Concordo que não podemos nos tornar intelectóides sem graça, incapazes sequer de sorrir. Mas também não podemos aceitar o que nos é empurrado guela abaixo. Senão perdemos o nosso senso crítico.
Sejamos idiotas felizes, mas sempre cientes da idiotice.

Rony Neves disse...

Pra mim a idiotice está em buscar a felicidade no exterior, no material.
Felicidade não se compra no supermercado.
A felicidade está em Deus!
Não me refiro a uma igreja ou religião, mas sim nas atitudes de cada dia, como por exemplo ignorar um pobre coitado ao relento ou até mesmo deixar de aproveitar os momentos com a família e os amigos.
Porque só nos lembramos de Deus nos momentos difíceis?
O consumismo é vazio e, infelizmente, a propaganda contribui muito para esse buraco, "vendendo felicidade".

Anônimo disse...

Vivemos em tempos de predomínio do ter sobre o ser. E, muitas vezes, o ter é o próprio ser.
Viva Marx!

Anônimo disse...

De volta à realidade. Acho um tanto utópico a conclusão de buscarmos novos caminhos para a propaganda. A proposta de uma comunicação engajada nesse sentido tende para o discurso “compre se precisar, tenha menos ou o que for necessário para ser feliz” enquanto a Máquina Mercado manda dizer “Compre! Mesmo se já tiver, compre mais e seja uma pessoa melhor, mais bonita, mais gostosa, mais aceita, mais, mais e mais”. Felicidade vende e quero ver alguém dizer o contrário, tanto é que no complemento do Raul vemos a busca pela idiotice (ou ignorância de algumas parâmetros da realidade), caso contrário podemos riscar das campanhas “vem ser feliz”, “amo muito tudo isso”, “priceless” e muito outros sorrisos muito bem vendidos, como o nosso anônimo disse. Pensemos para chegarmos em um caminho razoável.

Anônimo disse...

Concordo com vc, Fábio.
Felicidade vende e a propaganda se aproveita disso.

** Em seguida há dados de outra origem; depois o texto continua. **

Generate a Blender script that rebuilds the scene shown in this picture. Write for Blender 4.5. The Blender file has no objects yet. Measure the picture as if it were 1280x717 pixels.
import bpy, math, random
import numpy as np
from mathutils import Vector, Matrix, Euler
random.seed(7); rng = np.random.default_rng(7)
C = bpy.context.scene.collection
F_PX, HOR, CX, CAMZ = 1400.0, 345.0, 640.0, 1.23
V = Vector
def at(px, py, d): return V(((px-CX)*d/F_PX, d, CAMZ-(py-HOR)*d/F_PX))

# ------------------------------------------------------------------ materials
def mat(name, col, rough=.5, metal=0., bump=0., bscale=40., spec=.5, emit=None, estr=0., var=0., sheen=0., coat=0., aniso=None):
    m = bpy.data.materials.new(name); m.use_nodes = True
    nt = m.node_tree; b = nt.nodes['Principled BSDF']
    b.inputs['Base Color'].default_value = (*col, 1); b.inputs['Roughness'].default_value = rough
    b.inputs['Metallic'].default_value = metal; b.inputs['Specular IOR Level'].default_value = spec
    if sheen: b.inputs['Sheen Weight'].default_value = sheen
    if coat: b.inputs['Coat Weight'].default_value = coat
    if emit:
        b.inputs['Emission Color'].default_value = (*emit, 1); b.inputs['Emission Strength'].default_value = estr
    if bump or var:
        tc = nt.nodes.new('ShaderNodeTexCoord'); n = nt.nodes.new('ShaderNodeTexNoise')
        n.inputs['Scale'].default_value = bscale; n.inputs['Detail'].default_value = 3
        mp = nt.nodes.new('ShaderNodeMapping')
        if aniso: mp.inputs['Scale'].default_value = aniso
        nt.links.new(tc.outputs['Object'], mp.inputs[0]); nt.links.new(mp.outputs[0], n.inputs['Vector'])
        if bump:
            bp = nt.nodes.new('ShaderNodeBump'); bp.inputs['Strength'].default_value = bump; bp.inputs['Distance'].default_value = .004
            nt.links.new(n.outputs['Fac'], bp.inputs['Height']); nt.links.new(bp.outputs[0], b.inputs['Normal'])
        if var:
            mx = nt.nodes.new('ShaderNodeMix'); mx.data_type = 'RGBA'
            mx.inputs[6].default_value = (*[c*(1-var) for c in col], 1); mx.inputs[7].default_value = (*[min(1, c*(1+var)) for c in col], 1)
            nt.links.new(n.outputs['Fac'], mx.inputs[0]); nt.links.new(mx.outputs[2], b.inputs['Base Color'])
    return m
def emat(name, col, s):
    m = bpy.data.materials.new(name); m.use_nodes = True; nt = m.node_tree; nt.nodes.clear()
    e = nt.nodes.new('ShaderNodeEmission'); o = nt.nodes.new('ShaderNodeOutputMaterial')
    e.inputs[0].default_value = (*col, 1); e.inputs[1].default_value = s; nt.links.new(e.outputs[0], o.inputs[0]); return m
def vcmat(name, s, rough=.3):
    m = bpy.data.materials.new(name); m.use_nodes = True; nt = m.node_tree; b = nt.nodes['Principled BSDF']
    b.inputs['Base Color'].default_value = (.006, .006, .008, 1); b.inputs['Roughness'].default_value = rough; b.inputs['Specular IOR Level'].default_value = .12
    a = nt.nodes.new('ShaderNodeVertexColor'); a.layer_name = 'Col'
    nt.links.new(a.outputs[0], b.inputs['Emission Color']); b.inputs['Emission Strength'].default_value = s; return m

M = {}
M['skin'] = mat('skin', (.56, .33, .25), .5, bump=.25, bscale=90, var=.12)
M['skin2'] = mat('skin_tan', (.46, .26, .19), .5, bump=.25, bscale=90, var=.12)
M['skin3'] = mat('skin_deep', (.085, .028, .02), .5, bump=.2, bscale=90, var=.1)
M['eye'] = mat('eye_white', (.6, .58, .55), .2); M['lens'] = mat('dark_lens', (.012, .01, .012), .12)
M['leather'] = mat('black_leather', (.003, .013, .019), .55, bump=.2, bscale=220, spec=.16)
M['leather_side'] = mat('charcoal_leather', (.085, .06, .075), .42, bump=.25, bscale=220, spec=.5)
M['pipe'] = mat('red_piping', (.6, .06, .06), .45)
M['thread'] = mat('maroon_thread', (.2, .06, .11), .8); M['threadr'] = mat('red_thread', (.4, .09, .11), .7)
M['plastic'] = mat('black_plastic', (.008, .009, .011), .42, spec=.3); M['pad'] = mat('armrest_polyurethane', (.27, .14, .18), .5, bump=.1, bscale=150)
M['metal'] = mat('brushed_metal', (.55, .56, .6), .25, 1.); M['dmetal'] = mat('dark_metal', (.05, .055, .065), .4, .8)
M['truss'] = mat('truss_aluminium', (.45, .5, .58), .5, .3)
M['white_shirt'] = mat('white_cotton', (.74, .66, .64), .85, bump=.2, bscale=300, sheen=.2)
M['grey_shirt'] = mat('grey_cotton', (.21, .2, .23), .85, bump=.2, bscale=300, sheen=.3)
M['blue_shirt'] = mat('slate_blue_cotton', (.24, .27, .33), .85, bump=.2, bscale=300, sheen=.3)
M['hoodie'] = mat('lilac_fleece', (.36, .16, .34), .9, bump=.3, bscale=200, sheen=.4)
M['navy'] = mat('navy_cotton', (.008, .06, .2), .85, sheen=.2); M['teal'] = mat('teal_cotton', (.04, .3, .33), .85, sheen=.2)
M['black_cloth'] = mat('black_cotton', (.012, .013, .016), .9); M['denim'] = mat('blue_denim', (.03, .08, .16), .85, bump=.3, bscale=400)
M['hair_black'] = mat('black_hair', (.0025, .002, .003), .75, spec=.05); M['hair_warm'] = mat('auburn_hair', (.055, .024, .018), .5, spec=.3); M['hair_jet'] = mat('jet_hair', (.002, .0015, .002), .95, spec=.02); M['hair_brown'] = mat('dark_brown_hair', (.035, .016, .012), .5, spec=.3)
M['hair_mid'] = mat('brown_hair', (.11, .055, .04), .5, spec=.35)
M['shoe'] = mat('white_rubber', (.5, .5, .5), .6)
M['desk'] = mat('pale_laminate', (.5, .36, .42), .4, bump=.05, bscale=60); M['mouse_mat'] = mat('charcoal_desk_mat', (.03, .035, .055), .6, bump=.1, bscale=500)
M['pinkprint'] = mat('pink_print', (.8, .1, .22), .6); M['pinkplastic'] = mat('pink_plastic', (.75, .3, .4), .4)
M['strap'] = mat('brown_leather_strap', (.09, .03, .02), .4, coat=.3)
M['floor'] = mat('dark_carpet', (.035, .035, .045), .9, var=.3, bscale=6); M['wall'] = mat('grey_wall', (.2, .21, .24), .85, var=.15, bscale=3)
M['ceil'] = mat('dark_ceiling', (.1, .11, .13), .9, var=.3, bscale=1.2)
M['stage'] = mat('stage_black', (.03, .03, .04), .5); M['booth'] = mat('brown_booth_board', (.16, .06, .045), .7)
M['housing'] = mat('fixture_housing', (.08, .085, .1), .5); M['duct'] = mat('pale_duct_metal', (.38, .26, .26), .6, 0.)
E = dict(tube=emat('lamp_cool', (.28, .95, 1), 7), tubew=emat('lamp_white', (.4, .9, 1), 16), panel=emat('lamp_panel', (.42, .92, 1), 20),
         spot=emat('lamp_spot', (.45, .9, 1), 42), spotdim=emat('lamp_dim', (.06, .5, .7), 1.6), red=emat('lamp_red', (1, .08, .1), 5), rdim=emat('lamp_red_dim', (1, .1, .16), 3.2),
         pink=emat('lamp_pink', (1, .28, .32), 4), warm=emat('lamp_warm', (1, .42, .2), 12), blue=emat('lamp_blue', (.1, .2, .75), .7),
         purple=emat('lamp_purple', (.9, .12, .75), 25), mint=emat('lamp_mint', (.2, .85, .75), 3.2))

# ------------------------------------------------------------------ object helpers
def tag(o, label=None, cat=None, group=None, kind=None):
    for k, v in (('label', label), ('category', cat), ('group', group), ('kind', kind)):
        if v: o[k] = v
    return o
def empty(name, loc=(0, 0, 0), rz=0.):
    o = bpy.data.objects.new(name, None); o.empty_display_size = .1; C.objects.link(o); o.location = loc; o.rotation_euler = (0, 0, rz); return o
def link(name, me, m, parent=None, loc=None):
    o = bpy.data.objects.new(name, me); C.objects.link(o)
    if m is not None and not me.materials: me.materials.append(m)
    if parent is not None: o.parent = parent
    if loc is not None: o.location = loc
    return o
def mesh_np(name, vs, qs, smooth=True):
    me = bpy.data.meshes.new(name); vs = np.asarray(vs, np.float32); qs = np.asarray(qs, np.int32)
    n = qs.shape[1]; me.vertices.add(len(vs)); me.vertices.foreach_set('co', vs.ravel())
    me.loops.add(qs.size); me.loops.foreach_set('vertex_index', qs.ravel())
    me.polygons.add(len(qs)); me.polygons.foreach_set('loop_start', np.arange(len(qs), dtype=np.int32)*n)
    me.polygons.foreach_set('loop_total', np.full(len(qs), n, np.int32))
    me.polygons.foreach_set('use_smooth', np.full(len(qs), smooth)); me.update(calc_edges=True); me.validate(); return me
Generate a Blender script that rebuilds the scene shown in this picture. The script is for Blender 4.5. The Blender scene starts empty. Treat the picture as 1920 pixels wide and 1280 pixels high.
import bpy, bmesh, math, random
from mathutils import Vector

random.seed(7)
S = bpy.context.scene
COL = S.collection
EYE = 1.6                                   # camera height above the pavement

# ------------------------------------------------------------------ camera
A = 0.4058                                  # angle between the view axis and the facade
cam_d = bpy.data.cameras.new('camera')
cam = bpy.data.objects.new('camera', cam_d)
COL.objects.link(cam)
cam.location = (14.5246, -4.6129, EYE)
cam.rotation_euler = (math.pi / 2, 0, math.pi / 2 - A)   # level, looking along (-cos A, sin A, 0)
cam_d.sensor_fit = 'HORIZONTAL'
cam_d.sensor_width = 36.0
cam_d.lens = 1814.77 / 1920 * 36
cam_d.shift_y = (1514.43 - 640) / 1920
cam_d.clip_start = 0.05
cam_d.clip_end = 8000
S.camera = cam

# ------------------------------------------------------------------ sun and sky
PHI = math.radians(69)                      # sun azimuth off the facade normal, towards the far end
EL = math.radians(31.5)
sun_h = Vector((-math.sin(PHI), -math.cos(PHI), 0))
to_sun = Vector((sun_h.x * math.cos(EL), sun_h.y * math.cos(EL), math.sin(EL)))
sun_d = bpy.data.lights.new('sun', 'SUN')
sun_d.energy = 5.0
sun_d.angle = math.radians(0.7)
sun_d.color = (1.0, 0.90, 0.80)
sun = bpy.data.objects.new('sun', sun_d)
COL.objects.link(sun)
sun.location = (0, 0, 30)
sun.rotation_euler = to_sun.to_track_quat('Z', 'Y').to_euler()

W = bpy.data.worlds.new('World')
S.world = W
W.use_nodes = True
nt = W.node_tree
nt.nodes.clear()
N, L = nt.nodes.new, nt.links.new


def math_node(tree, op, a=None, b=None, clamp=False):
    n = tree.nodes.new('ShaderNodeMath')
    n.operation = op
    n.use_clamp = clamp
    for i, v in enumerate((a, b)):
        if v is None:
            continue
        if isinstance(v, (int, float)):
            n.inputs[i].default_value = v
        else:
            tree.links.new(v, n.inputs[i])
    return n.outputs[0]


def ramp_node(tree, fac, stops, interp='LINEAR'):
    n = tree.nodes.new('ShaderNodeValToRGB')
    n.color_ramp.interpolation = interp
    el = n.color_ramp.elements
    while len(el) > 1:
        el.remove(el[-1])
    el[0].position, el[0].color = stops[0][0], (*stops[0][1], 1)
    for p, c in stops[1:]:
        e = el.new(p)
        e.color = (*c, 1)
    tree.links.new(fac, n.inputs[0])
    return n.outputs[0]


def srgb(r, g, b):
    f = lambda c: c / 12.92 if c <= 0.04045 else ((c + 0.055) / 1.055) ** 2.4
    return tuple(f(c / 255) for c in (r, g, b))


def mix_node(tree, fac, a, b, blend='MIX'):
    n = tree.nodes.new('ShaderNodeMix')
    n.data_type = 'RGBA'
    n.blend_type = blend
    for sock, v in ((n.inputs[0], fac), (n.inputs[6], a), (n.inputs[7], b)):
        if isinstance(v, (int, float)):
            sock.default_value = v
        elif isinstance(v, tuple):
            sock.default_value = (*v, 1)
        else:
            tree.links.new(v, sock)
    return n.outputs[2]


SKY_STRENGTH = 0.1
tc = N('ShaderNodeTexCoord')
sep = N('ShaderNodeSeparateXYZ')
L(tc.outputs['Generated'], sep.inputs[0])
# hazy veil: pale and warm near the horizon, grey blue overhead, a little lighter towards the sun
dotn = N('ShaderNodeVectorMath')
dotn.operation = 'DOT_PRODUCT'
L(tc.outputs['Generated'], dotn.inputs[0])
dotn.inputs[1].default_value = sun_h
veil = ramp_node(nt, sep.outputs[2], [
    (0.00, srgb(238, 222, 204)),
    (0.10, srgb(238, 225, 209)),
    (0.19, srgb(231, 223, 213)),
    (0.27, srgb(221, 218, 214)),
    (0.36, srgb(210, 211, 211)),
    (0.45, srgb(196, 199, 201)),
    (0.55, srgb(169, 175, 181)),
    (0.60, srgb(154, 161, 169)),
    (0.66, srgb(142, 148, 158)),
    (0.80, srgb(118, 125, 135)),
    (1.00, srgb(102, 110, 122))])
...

Quem quiser comprar, que compre. Se acha que vai ser mais feliz através do consumismo, que seja.

Muitos só se realizam ao adquirir bens materiais. Ou se sentem bem simplesmente ao comprar marcas que tenham apelos à felicidade.

Faz parte do jogo.

Anônimo disse...

Esse Sócrates... me faz ter orgulho de ser de ribeirão-pretano.